Seven of Nigeria's eleven largest listed banks missed the March 31 regulatory deadline to file audited 2025 accounts, with only Zenith Bank Plc, Guaranty Trust Holding Co., Wema Bank Plc and Ecobank Transnational Inc. meeting the Nigerian Exchange requirement as of April 17.
Access Holdings Plc, United Bank for Africa Plc, First HoldCo Plc, Stanbic IBTC Holdings Plc, Fidelity Bank Plc, Sterling Financial Holdings Co. and Jaiz Bank Plc each notified the bourse of delays, according to filings posted on the exchange's corporate disclosure portal. All cited pending approval from the Central Bank of Nigeria as the primary cause. FCMB Group Plc flagged a similar postponement on March 4.
"When banks are undergoing capital strengthening and balance sheet adjustments, regulators typically conduct deeper scrutiny," Tunde Adeola, a Lagos-based banking analyst, said, according to Blueprint newspaper. "A short delay in audited results is usually procedural rather than a red flag." The Nigerian Exchange Banking Index led declines on the main market in recent weeks.
The publication backlog marks the lowest on-time compliance rate among Nigerian tier-1 lenders in recent years, casting a shadow over a recapitalisation program that raised 4.65 trillion naira ($3.38 billion) from 33 banks by the March 31 capital deadline, the CBN said in an April 1 statement. Domestic investors supplied 72.55% of the fresh equity, with the rest sourced from international markets.
Forbearance exit
The bottleneck reflects the concurrent end of regulatory forbearance, a relief regime that had allowed lenders to defer full provisioning on stressed loans for several years. Reclassifying those exposures at audit requires fresh central bank validation of capital adequacy and asset quality, according to bank filings and supervisory notices posted on the exchange's disclosure portal. Minimum capital adequacy ratios remain at 10% for regional and national banks and 15% for lenders with international licenses.

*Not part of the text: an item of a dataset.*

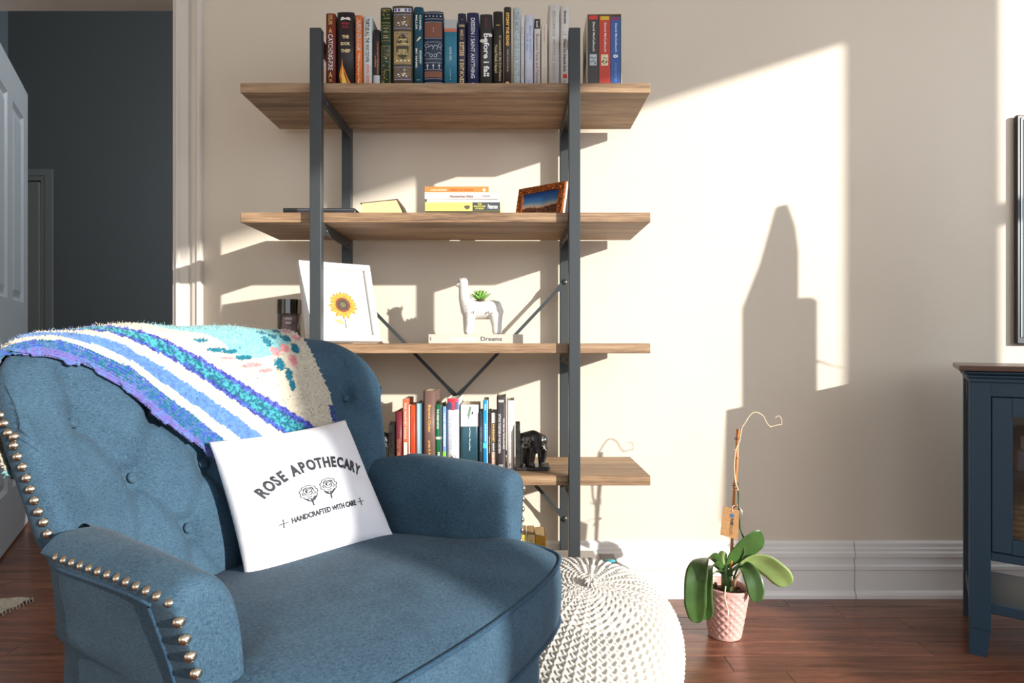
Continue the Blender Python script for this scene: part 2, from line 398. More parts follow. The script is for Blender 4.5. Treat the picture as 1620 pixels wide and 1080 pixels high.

Access Holdings, the first Nigerian lender to meet the new 500 billion-naira capital threshold for international licenses, obtained two extensions — in February and March — before missing the April deadline again. The group's shares fell 11.95% this year, underperforming the NGX All-Share Index, data compiled by Bloomberg showed. Fidelity Bank disclosed on April 9 that its 2025 accounts had been submitted to the CBN for approval, and that its insider trading window would remain closed until 24 hours after publication. FCMB reported a pre-tax profit of 200.91 billion naira in unaudited 2025 results filed on January 29, an 80% increase from the prior year.
"Our stance on corporate governance is unequivocal: zero tolerance for violations," Governor Olayemi Cardoso said at an International Monetary Fund regional forum in Abuja on March 25, according to a statement on the CBN's website. "By ending years of regulatory forbearance, we have reinforced accountability." The approval backlog complicates that message, with the same regulator now pacing public disclosures it has mandated.
Further slippage past mid-May would trigger escalating daily penalties under the listing rules, and persistent defaults can lead to trading suspensions. In 2025, the Nigerian Exchange Regulation Ltd. fined 34 listed companies a combined 540.37 million naira for late disclosures, including Jaiz Bank at 9.6 million naira and First HoldCo at 1.7 million naira. Banking and financial services firms accounted for 96.3 million naira of that total.
Ecobank told the exchange on March 31 that it expects to publish by April 30. Investors are also tracking foreign bids for Union Bank of Nigeria Ltd. and Keystone Bank Ltd., with United Arab Emirates-based consortia among reported suitors, Proshare reported earlier. A Central Bank of Nigeria statement on the remaining approval timeline is expected in the coming weeks.